Little Art Corp. v. Nebraska

414 U.S. 992 | SCOTUS | 1973

Lead Opinion

Sup. Ct. Neb. Certiorari granted, judgment vacated, and case remanded for further consideration in light of Miller v. California, 413 U. S. 15 (1973); Paris Adult Theatre I v. Slaton, 413 U. S. 49 (1973); Kaplan v. California, 413 U. S. 115 (1973); United States v. 12 200-Ft. Reels of Film, 413 U. S. 123 (1973); United States v. Orito, 413 U. S. 139 (1973); Heller v. New York, 413 U. S. 483 (1973); Roaden v. Kentucky, 413 U. S. 496 (1973); and Alexander v. Virginia, 413 U. S. 836. Mr. Justice Douglas, being of the view that state obscenity regulation is *993prohibited by the Fourteenth and First Amendments (see Paris Adult Theatre I v. Slaton, 413 U. S. 49, 70 (Douglas, J., dissenting)), would grant certiorari in this case and reverse the judgment of conviction.






Dissenting Opinion

Me. Justice Brennan, with whom Me. Justice Stewart and Mr. Justice Marshall concur,

dissenting.

Petitioner was convicted on charges of circulating and publishing allegedly obscene motion pictures in violation of Neb. Rev. Stat. §28-921, which provides as follows:

“Whoever knowingly sells or offers for sale, or gives to another, or otherwise circulates or publishes or causes to be circulated or published, or has in his possession with intent to sell, loan, or give to another, or to otherwise circulate or publish or cause to be circulated or published, any obscene, lewd, indecent, or lascivious book, pamphlet, paper, movie films, drawing, lithograph, engraving, picture, photograph, model, cast, or any instrument or article of obscene, lewd, indecent or lascivious use, or advertises the same for sale, or writes or prints any letter, circular, handbill, card, book, pamphlet, advertisement, or notice of any kind, giving information, directly or indirectly, when, where, how, or by what means any of the articles or things hereinbefore mentioned can be purchased or otherwise obtained or made, shall, upon conviction thereof, be punished by a fine of not more than one thousand dollars nor less than fifty dollars, or by imprisonment in the county jail not more than one year, or both. . .

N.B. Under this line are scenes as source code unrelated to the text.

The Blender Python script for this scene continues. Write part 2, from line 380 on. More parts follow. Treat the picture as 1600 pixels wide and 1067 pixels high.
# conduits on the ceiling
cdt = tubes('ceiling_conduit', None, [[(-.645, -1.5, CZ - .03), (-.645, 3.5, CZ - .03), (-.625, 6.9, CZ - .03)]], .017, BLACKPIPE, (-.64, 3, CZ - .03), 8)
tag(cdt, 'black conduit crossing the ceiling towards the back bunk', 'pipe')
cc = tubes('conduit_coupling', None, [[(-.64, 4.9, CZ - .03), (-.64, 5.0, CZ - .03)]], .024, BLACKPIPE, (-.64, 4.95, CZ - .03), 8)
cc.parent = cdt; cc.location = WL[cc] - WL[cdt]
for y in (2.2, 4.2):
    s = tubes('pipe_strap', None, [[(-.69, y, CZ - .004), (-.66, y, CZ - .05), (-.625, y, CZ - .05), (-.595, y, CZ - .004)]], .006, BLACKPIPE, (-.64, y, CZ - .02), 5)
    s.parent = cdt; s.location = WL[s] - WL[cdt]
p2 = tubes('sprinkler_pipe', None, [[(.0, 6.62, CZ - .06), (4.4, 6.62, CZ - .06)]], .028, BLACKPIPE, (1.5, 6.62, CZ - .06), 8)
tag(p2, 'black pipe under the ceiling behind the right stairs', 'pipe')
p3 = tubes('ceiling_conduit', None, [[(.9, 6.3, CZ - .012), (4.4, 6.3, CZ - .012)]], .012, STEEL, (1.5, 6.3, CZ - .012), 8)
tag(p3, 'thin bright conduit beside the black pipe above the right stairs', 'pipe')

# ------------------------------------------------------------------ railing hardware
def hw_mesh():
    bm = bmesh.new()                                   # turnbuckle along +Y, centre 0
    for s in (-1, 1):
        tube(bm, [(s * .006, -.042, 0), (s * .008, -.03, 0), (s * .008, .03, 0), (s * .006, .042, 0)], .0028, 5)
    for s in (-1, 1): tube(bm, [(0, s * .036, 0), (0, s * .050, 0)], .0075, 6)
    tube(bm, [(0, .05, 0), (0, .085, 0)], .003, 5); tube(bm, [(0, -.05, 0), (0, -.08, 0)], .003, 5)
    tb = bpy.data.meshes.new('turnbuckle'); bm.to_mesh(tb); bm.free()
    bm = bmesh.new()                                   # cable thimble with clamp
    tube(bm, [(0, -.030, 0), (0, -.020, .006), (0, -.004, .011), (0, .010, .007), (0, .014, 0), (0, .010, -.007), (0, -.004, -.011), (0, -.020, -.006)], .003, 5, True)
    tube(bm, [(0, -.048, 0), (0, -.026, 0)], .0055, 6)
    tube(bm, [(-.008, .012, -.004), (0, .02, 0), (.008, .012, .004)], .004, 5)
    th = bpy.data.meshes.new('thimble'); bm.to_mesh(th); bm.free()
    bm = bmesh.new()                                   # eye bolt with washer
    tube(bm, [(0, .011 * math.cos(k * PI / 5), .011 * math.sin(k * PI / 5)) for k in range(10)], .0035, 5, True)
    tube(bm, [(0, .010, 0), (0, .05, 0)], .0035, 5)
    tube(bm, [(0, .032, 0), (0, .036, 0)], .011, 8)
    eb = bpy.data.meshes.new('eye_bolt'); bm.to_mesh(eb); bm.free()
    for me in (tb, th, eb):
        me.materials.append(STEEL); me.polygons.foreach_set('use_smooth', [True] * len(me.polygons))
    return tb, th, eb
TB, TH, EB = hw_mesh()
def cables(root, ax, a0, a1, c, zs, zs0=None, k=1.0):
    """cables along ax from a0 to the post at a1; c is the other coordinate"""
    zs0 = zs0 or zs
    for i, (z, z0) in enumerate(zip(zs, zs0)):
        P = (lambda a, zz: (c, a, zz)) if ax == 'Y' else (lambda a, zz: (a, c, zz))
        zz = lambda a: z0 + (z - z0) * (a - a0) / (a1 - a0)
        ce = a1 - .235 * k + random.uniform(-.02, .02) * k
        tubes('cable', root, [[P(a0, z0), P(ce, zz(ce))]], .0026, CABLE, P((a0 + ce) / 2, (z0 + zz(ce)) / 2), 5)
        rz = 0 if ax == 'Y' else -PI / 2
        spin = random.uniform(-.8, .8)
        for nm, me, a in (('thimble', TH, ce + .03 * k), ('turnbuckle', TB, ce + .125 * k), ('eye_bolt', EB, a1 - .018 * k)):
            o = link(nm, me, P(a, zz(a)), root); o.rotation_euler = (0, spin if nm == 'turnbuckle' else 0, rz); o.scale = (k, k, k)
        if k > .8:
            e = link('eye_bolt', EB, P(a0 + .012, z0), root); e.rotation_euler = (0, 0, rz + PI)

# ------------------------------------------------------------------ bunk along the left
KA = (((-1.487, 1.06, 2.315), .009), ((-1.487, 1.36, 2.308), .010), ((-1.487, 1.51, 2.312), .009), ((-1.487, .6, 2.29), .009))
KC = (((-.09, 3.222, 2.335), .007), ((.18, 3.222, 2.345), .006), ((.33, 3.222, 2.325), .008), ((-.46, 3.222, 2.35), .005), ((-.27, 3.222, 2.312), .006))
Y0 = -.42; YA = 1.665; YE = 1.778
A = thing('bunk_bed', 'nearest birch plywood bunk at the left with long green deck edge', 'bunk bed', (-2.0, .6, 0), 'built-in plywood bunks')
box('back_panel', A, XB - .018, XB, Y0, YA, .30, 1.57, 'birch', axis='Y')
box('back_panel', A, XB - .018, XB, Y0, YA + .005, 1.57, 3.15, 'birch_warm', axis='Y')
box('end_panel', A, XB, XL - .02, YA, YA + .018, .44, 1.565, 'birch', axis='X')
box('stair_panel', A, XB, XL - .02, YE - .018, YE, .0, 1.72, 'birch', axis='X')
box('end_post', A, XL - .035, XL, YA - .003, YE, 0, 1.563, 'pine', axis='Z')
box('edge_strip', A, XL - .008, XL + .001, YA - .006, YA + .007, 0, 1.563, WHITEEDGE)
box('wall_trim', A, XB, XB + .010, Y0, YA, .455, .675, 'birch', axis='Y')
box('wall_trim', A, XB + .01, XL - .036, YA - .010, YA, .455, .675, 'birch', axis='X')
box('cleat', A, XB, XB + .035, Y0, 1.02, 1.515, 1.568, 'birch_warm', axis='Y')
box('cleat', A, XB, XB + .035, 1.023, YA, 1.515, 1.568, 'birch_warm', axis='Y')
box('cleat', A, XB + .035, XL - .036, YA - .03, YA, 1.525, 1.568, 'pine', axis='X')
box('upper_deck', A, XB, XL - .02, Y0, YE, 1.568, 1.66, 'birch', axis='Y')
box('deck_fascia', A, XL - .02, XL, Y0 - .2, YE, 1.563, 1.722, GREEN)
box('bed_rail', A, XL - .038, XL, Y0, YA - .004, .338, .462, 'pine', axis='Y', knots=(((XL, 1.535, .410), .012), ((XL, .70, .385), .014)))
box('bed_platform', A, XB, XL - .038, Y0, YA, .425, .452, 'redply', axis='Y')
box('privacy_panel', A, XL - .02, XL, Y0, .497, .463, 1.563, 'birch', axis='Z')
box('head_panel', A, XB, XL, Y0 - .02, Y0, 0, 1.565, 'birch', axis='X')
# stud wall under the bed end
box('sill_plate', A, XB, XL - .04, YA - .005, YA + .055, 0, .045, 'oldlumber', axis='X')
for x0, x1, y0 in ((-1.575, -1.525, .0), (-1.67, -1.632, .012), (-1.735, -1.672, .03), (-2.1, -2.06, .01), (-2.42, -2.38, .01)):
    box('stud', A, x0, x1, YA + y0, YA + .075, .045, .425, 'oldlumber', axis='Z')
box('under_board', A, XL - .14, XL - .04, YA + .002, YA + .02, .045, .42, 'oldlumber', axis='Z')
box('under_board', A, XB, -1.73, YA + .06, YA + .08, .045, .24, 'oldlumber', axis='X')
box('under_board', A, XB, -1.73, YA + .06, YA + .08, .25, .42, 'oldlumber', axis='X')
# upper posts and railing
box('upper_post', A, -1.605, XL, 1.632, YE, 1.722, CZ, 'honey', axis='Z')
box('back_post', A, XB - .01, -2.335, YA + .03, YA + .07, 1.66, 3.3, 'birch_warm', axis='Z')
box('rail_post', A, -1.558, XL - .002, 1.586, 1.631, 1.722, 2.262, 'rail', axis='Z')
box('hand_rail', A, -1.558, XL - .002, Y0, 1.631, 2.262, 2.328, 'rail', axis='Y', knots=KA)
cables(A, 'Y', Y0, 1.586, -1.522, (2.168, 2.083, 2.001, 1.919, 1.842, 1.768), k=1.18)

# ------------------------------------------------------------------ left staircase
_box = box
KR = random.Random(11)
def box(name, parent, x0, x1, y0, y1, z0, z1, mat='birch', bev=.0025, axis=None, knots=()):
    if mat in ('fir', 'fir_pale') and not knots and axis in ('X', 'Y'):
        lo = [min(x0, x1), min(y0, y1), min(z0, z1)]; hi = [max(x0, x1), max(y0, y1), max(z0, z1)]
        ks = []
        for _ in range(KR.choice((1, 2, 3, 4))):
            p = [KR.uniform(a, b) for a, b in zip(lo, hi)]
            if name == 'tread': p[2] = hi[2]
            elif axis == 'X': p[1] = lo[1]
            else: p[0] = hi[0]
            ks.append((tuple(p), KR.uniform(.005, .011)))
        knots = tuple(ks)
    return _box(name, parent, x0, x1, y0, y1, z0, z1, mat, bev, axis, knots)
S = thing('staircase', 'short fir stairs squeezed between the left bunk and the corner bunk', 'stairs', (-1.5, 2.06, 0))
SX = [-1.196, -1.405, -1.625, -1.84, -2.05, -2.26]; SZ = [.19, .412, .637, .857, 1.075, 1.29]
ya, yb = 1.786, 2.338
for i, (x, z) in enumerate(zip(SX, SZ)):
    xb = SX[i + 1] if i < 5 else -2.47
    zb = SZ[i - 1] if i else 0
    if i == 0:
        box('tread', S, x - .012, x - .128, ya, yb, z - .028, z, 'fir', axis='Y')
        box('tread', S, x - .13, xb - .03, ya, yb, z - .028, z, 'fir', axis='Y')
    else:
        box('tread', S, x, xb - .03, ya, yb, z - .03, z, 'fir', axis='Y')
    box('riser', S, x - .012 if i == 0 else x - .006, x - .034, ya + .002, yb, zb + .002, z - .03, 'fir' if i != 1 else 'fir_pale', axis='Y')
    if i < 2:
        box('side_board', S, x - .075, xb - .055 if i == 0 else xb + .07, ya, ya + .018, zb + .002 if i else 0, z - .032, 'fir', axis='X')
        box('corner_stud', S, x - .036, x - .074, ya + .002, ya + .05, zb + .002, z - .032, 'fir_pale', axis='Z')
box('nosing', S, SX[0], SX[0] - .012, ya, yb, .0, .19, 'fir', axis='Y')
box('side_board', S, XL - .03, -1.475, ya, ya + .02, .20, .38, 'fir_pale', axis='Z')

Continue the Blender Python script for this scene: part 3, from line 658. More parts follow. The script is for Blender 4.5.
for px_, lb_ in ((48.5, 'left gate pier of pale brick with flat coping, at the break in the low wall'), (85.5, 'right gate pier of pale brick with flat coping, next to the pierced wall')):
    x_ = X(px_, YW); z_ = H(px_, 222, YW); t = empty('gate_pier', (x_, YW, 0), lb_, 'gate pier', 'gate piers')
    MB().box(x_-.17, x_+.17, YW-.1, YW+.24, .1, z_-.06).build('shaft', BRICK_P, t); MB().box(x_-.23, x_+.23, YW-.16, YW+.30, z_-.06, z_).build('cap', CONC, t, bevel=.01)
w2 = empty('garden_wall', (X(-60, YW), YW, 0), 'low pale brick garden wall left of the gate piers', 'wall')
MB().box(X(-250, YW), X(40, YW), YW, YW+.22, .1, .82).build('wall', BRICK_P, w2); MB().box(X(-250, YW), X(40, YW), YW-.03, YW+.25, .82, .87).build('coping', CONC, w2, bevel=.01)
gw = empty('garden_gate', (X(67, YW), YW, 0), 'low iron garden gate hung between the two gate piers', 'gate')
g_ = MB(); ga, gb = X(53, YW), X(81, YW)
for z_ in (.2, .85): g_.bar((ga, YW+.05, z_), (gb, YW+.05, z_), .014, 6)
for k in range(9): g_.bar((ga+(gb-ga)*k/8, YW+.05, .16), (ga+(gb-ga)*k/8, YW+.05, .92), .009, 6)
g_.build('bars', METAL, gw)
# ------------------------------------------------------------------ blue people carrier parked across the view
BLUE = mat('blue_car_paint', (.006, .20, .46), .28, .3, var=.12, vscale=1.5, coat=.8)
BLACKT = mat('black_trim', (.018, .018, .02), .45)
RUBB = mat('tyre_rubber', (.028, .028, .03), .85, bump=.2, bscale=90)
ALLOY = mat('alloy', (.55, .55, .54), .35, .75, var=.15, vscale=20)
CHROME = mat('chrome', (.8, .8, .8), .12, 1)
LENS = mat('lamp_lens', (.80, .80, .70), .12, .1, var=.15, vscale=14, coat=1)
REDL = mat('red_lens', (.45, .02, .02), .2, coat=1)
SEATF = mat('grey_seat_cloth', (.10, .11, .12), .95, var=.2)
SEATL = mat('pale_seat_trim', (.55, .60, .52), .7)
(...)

It is my view that “at least in the absence of distribution to juveniles or obtrusive exposure to unconsenting adults, the First and Fourteenth Amendments prohibit *994the State and Federal Governments from attempting wholly to suppress sexually oriented materials on the basis of their allegedly 'obscene’ contents.” Paris Adult Theatre I v. Slaton, 413 U. S. 49, 113 (1973) (dissenting opinion). It is clear that, tested by that constitutional standard, § 28-921 is constitutionally overbroad and therefore invalid on its face. For the reasons stated in my dissent in Miller v. California, 413 U. S. 15, 47 (1973), I would therefore grant certiorari, vacate the judgment of the Supreme Court of Nebraska, and remand for further proceedings not inconsistent with my dissent in Paris Adult Theatre I. In that circumstance, I have no occasion to consider whether the questions presented in the petition merit plenary review. See Heller v. New York, 413 U. S. 483, 494 (1973) (Brennan, J., dissenting).